Making A Wooden Waste Basket General Woodworking

There’s a corner in my office where I throw things that I don’t want. Otherwise known as trash, but not “real” trash – the kind that starts to smell bad after a few days – this is mostly paper. Like from rough sketches to quickly jot down an interesting but improbable idea; scripts written for build videos in my nearly indecipherable hand-printing; or bits of mail – torn open envelopes and those extraneous pieces of paper sent along with a bill to explain using complicated charts and graphs what all those additional charges are for or how you can save a few cents per year by going out of your way to do something that borders on OCD.

So, I thought a worthy use of my time and yours to read it (and watch it…) would be to make a smart looking container to put that trash in. You know, to keep it organized and handy in case something important ends up in there before I permanently throw it away.

While I could use top quality material to make this, it’s often more satisfying to use something of lower value and see how it turns out. A piece of 1/2″ spruce sheathing plywood, a temporary shelf (that was in there for 4 years…) from a bedroom closet, just taking up space in my shop and was the perfect size. I cut it into four pieces that taper 5 degrees from bottom to top:

I considered square, but decided rectangular would look more interesting and made the sides for the ends narrower.

” Yes, sometimes even experienced people will do incomprehensible things…”

To join the corners, nothing beats box joints and here I’m using my Ultimate box joint jig on the two narrow sides:

These are 1/8″ box joints cut with a single blade. The jig will handle all four sides at once, of course, but for some reason I decided to double the time needed to cut these and do two sides at a time.
Yes, sometimes even experienced people will do incomprehensible things and not be able to give a good explanation for doing so. Could be I was concerned that I’d mess up and have to recut the joint, and better to do that on two rather than four.

Anyway, it didn’t really take that long to make the cuts – 3 or 4 minutes per corner, so not a big deal. That’s the benefit of a jig like this – fast, reliable setup and operation. The wider sides:

Here’s where I did something else that’s difficult to explain. Or, more precisely, didn’t do. I laid out the sides like this to check the fit and thought it would be a good idea to sand the inside faces of the panels before putting it together:

I then went and had lunch and completely forgot about sanding it before gluing it together:

Actually, I didn’t really forget. Instead I reminded myself that this is a trash container and that it would be reasonably appropriate for the inside to be rough looking.

Predictably, this plywood is not dead flat, so I used a few of my homemade clamps to pull the sides together:

I used polyurethane construction adhesive to glue the joints and left that to set overnight.
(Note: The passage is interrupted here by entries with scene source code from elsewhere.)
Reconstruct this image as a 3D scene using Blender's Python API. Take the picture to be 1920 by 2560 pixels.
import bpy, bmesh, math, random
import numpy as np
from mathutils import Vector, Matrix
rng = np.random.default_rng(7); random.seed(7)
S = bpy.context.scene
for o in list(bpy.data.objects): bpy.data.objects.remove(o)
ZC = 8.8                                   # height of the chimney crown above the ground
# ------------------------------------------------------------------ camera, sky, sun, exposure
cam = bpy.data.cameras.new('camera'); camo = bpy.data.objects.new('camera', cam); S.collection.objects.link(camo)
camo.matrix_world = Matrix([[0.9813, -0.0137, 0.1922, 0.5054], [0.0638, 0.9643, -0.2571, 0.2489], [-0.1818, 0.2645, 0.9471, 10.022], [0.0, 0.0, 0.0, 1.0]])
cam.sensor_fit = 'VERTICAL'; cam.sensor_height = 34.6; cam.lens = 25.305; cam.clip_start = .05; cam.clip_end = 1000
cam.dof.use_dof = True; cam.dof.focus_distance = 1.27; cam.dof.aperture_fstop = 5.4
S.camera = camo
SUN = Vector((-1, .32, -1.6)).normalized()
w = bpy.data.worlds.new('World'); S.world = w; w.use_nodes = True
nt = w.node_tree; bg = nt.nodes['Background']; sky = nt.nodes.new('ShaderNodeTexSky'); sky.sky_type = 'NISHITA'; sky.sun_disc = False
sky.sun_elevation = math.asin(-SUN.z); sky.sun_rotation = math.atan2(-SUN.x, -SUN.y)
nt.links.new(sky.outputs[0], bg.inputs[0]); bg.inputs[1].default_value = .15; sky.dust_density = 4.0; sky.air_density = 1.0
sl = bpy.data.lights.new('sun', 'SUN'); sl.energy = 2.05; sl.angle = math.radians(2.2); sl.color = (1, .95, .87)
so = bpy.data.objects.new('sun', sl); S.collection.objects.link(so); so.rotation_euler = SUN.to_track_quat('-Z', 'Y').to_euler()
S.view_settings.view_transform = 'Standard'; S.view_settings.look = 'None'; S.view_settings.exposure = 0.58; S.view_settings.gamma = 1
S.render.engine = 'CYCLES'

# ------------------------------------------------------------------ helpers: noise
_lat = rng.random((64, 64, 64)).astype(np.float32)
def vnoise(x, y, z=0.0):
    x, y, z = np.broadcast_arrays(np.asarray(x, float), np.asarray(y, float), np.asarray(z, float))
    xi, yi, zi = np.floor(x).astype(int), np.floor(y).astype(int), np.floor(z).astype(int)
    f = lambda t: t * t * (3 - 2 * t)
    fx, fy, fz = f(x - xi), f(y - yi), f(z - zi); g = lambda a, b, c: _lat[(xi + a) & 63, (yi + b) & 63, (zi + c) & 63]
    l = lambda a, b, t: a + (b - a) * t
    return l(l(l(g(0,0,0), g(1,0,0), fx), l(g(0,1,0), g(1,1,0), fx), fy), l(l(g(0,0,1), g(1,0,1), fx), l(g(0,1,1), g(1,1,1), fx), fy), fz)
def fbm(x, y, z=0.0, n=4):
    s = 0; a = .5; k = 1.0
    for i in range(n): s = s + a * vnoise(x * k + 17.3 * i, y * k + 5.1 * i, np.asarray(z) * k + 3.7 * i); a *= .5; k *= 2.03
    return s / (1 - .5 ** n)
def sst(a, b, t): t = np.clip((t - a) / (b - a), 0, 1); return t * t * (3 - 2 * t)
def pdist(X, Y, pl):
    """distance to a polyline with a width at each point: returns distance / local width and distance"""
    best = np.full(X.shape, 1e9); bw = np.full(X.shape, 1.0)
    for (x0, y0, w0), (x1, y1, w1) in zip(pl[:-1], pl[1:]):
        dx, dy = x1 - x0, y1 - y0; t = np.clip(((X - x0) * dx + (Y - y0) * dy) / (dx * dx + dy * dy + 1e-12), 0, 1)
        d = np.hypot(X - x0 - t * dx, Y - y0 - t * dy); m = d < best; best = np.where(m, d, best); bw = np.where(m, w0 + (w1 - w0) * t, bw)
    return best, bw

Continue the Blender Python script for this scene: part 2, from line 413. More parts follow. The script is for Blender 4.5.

The next day I clamped a board from my table saw to the workbench to support the box while sanding it:

And here’s where I had another idea: to make the edges really smooth, but leave the middle rough and unsanded.

I like the effect this gives and of course anything that reduces the sanding time rates high for me.

Another scrap of 1/2″ plywood cut at 5 degrees on the edges and slightly oversized makes the bottom panel:

With the tapered sides, the bottom panel is just wedged in and I ran a bead of glue around it on the bottom. I briefly considered leaving it removable for easy cleaning, but then this is not for the dirty, wet trash, but the clean, dry one.

Another small semi-mistake was not trimming the plywood to remove the screw holes (yellow arrows). Originally I thought these would be “character”, but with the bin put together they didn’t fit with the look I was going for. So I put tape on the corners to reduce chip-out and cut the sides shorter:

And here I’m sanding the inside, the hard way:

Not overjoyed with how the inside was looking, my first thought was to line it with a darker veneer layer, much like my fancy wooden vase. But then I remembered I still have some black paint:

And the effect is not bad. The black contrasts the pale spruce and certainly hides all of the ugly I couldn’t sand away on the inside.

I coated the outside with clear satin water based poly and carefully sanded the rim of the basket to make the paint line crisp. I put on two more coats of clear, inside as well, sanding between each coat:

And here’s what it looks like finished:

Not yet loaded with that clean trash and sitting on my newly sanded and refinished plywood flooring.